Growing Towns May Shape Future; Are We Ready?

To harness the economic power of Cambodia’s towns, the government should create a national policy on urban development and develop urban planning expertise, an urban planner and government official said Friday.

The urban share of Cambodia’s population is expected to grow in the next decade from 20 to 30 percent, and cities, which currently generate half of economic activity, are projected to account for more than 70 percent by 2010, according to Detlef Kammeier, co-author of an upcoming Asian Development Bank study on Cambodia’s urban sector.
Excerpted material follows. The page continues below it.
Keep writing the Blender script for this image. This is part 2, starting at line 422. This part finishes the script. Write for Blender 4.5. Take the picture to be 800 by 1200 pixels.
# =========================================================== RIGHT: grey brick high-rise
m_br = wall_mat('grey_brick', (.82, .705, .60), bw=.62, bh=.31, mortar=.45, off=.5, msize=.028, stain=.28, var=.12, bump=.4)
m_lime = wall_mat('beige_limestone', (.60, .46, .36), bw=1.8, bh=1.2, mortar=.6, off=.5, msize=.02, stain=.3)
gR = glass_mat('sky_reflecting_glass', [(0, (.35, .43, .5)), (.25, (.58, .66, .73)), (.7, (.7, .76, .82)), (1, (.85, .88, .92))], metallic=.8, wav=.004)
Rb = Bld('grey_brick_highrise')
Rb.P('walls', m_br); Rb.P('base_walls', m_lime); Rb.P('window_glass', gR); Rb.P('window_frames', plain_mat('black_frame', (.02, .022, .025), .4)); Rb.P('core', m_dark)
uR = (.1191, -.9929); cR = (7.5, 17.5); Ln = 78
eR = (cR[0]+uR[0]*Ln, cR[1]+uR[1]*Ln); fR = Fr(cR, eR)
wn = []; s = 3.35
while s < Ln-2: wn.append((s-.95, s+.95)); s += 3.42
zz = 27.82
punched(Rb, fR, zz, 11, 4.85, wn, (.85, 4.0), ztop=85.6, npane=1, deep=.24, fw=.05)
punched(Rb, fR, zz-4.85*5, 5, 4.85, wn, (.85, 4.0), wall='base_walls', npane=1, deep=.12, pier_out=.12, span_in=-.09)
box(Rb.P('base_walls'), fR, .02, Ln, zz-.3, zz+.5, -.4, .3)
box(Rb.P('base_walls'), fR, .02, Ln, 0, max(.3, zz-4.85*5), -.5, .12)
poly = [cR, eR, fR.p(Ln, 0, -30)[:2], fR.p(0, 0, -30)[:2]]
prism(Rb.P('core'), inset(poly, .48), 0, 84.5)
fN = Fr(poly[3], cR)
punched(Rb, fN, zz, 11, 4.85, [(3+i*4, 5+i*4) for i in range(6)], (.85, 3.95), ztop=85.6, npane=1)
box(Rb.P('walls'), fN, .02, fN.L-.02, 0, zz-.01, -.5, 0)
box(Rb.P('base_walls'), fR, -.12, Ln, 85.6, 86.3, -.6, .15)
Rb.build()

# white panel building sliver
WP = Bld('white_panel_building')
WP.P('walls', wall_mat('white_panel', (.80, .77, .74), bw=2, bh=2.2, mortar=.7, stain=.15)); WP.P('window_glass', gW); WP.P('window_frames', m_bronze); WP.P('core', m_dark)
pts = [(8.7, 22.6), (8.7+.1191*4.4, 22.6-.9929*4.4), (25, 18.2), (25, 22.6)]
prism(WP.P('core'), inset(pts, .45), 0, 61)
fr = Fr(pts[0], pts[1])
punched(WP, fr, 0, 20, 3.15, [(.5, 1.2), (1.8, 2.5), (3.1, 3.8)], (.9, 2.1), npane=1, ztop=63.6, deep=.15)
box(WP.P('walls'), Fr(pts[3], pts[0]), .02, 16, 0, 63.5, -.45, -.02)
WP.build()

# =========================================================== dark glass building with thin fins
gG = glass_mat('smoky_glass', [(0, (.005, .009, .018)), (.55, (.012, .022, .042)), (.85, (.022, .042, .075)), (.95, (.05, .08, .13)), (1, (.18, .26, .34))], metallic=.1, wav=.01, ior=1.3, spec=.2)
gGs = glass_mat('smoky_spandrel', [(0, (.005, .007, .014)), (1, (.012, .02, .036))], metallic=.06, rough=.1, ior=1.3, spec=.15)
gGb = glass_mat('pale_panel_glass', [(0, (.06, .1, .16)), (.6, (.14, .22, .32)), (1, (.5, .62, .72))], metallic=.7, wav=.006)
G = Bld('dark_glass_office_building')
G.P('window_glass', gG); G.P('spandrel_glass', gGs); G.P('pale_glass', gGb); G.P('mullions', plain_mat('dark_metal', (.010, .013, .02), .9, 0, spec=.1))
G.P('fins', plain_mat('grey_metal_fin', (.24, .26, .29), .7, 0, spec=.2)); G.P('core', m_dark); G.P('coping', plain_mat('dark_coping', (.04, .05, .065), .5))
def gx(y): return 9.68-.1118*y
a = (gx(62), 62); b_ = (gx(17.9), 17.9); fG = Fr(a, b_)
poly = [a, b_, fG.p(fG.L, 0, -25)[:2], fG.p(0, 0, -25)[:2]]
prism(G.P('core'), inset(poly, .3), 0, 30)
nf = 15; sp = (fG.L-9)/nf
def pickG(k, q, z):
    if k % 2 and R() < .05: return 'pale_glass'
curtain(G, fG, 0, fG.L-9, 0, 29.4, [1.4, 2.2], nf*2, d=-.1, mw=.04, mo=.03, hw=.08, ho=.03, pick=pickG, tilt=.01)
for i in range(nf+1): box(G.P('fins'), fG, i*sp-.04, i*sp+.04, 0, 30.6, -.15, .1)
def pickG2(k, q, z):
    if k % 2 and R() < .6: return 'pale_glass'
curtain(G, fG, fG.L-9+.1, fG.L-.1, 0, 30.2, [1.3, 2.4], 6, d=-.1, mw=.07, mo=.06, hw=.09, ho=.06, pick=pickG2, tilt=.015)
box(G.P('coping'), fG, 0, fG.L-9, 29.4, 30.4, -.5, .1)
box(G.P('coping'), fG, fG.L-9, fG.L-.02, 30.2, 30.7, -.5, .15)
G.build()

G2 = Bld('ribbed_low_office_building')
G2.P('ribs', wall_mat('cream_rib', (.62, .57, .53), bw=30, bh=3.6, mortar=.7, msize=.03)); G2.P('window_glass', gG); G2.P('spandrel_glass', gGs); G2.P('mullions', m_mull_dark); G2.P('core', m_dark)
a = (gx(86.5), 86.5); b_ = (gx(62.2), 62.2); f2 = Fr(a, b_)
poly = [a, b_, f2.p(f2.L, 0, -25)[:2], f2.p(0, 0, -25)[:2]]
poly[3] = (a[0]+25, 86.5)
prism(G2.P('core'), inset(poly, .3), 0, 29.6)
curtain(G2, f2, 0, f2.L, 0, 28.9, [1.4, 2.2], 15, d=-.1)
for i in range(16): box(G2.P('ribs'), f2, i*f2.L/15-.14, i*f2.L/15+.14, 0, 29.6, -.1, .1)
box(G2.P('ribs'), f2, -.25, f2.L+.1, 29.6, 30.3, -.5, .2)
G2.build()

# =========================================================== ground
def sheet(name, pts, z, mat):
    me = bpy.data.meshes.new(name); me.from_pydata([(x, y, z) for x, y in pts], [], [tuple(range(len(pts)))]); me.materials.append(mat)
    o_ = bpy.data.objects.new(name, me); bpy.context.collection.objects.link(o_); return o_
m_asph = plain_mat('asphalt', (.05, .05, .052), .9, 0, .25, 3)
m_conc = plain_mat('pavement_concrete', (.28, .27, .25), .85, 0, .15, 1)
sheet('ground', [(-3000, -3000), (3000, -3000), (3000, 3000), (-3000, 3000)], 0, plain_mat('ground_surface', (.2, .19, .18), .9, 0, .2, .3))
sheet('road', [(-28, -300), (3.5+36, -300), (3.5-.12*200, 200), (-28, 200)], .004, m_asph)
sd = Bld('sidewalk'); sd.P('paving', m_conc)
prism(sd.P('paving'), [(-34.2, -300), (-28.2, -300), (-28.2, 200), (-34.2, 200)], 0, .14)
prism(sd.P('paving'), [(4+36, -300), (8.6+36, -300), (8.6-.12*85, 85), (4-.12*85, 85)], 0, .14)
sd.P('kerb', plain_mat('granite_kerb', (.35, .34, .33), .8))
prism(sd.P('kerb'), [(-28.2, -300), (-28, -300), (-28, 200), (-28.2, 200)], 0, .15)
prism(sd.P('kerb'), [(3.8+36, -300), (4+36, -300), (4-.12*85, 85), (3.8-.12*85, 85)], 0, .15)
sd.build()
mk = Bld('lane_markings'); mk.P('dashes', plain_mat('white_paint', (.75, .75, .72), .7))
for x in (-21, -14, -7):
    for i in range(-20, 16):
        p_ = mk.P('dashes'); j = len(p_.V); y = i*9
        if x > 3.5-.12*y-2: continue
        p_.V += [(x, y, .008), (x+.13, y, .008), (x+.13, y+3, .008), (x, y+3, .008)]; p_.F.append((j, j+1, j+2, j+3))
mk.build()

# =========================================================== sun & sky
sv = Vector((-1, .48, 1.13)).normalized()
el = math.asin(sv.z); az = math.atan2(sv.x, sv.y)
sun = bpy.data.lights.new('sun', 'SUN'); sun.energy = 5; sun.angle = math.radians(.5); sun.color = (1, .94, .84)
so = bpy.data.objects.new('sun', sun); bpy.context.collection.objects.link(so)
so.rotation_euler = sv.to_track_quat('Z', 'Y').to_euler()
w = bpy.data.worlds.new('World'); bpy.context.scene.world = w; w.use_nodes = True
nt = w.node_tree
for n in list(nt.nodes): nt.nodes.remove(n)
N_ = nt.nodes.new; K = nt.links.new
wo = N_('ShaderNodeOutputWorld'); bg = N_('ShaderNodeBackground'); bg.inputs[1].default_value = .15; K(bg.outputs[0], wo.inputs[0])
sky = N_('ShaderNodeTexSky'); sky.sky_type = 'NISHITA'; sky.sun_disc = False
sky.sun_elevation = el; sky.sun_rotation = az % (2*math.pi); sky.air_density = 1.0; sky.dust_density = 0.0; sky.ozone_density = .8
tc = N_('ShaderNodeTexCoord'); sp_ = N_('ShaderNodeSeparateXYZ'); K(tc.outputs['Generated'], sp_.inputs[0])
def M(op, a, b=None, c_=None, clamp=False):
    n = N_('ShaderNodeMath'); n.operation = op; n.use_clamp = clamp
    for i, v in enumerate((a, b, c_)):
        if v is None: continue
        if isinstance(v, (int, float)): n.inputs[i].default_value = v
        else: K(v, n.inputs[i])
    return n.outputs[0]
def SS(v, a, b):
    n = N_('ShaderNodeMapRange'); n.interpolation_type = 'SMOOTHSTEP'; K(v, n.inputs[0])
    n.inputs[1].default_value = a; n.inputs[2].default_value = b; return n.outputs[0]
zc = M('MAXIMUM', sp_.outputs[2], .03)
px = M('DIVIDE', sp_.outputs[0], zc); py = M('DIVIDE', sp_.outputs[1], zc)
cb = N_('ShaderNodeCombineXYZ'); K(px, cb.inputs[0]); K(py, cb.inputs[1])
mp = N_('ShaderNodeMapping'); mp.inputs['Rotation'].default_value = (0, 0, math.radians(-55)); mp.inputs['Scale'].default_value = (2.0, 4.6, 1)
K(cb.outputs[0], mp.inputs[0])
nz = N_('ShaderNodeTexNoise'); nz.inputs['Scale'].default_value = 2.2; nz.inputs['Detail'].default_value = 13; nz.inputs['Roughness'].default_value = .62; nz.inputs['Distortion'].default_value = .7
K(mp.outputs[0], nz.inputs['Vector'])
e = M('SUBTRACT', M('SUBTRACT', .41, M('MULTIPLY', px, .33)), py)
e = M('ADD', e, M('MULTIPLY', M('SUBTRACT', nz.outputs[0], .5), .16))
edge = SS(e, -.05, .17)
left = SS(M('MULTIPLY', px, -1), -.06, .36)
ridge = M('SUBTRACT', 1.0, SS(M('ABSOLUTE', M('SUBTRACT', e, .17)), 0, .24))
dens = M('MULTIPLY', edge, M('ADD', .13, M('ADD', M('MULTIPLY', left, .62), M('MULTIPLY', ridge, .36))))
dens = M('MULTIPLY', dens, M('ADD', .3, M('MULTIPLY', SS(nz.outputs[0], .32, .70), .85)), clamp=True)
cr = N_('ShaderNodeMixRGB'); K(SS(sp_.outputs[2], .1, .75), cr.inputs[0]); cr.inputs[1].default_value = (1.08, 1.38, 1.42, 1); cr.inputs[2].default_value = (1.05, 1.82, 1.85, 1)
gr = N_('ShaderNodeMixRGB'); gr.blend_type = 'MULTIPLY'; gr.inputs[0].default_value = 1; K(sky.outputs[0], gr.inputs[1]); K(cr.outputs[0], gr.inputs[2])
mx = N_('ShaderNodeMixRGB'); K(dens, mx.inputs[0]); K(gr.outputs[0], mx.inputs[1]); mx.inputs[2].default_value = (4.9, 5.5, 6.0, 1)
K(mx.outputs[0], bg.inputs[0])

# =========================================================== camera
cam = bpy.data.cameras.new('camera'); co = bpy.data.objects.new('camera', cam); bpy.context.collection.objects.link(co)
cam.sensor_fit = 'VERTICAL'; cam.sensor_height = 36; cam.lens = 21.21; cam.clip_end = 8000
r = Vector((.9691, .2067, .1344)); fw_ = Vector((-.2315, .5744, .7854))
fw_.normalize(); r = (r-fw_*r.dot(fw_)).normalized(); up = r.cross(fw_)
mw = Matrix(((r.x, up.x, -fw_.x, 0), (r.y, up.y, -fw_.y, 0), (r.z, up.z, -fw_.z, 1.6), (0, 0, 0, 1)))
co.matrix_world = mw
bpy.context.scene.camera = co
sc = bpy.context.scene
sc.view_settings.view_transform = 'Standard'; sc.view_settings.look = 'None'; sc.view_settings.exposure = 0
“In ten years time we’re talking about 30, 35 percent urban population, now it’s only 20 percent… it’s going to grow quite fast,” Mr Kammeier, a professor at the Asian Institute for Technology in Bangkok, said on the sidelines of the 2010 Development Research Forum in Phnom Penh on Friday.

To guide this urban expansion, the government should create a national policy for urban development and train urban planners, he said, explaining that current government policy, expertise and funding for urban development is lacking, and in most cities urban infrastructure and services are neglected, except in Phnom Penh-which houses 55 percent of Cambodia’s urban population.

Mr Kammeier added that so far government urban sector expertise had been slow to develop due to a lack of funding from international donors, which tended to focus on rural development.

He explained that under a national urban policy, medium and small cities could be guided to grow into regional economic centers supporting the development of surrounding rural areas.

“Each of these district towns has an enormous potential for rural agro-processing and for the location of…transport, health, education services, market functions,” he said.

Asked if the upcoming ADB study had researched the issue of forced evictions in cities, Mr Kammeier said, “We were asked not to touch upon that.”

Beng Hong Socheat Khemro, deputy director-general of land management and urban planning at the Land Management Ministry, said developing a national urban policy was “very important,” adding that it could help avoid unregulated urban sprawl.

He said studies have shown that without proper urban policies in place, “The first thing you will see is that the most productive agricultural lands will be lost to development.”

Mr Socheat Khemro said a national urban policy would also help inform cities of appropriate development investments.

“If [a city] is good for eco-tourism, but without knowing this they plan an industrial zone, the [investment] impact will be lost,” he said.

Mr Socheat Khemro said even if donors prioritize rural poverty reduction they should pay more attention to urban development issues, because regional urban centers can be important drivers for rural economic growth.

“Urban development is very important… rural products need urban markets. Farmers won’t be able to get out of poverty if urban areas don’t produce goods with raw material from the countryside,” he said.